Pansy subjects - Verse! Opera! Domestic trivia! - are now commonplace.
The 300-word limit for posts is retained. The ego is enlarged

Thursday 28 August 2008

Patrons late in life

If assuming a mortgage is an intimation of mortality (see "Welcome to the fall-off rule"), paying a mortgage off is uncharted territory. In our case, it meant having the resources to buy original art. Beyond that is the even more esoteric experience of commissioning original art.

This ciment fondue piece represents two of our grandchildren twelve years ago and I apologise for the ropy photo. I tried hard with the Aldi cheapo and all were duds. I should have dusted off the Pentax and fiddled with the aperture/depth-of-field ratios. But blogging discourages patience.

However it’s the technological procedures I’m interested in. The children ran riot in the sculptor’s garden and a huge number of 35 mm shots were taken. Despite the mound of prints the final choice – this sinuously interwoven pose – announced itself. We had only one request. My wife and I detest sentimentality and asked that the work should be non-representational.

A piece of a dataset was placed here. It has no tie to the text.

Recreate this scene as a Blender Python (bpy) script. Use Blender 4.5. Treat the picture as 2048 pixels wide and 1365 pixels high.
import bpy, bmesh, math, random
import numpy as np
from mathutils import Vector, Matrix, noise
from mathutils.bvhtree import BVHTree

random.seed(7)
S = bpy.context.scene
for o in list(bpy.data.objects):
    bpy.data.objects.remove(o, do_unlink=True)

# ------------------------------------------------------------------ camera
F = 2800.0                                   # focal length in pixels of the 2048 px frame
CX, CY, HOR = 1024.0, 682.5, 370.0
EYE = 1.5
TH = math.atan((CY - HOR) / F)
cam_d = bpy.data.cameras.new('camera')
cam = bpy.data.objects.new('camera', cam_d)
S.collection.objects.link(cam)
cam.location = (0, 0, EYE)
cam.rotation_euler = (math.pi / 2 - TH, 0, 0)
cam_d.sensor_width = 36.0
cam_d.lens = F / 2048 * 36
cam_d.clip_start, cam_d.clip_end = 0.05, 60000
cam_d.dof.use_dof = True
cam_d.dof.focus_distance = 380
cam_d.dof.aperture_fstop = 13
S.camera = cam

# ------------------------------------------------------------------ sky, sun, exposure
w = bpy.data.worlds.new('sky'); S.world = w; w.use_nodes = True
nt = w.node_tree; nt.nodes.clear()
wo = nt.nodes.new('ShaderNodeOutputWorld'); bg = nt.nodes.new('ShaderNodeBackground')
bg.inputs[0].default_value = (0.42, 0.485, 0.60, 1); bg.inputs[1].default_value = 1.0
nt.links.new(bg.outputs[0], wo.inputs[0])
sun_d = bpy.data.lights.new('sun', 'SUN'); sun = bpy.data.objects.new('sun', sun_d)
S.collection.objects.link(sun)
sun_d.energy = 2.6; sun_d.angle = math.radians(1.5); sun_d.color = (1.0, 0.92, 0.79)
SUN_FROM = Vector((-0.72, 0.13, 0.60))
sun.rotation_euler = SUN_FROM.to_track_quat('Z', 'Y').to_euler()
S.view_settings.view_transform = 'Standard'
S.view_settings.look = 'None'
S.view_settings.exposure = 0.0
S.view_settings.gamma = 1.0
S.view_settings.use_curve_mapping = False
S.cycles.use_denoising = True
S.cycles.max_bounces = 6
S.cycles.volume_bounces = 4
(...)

Luckily the sculptor knew better. Some weeks later at her studio we were left alone to contemplate two 10 cm high maquettes. One was a précis of the linked shapes, the other was demonstrably the children. Not a hint of mawkishness; we chose the latter. Knowing the sculptor as we did (and do) perhaps it was wrong to make even that one request.

We had intended to install the work in our garden but our growing affection for it and the fact that our Kingston-on-Thames house (12 miles SW of London) had been burgled four times meant it has stayed indoors ever since.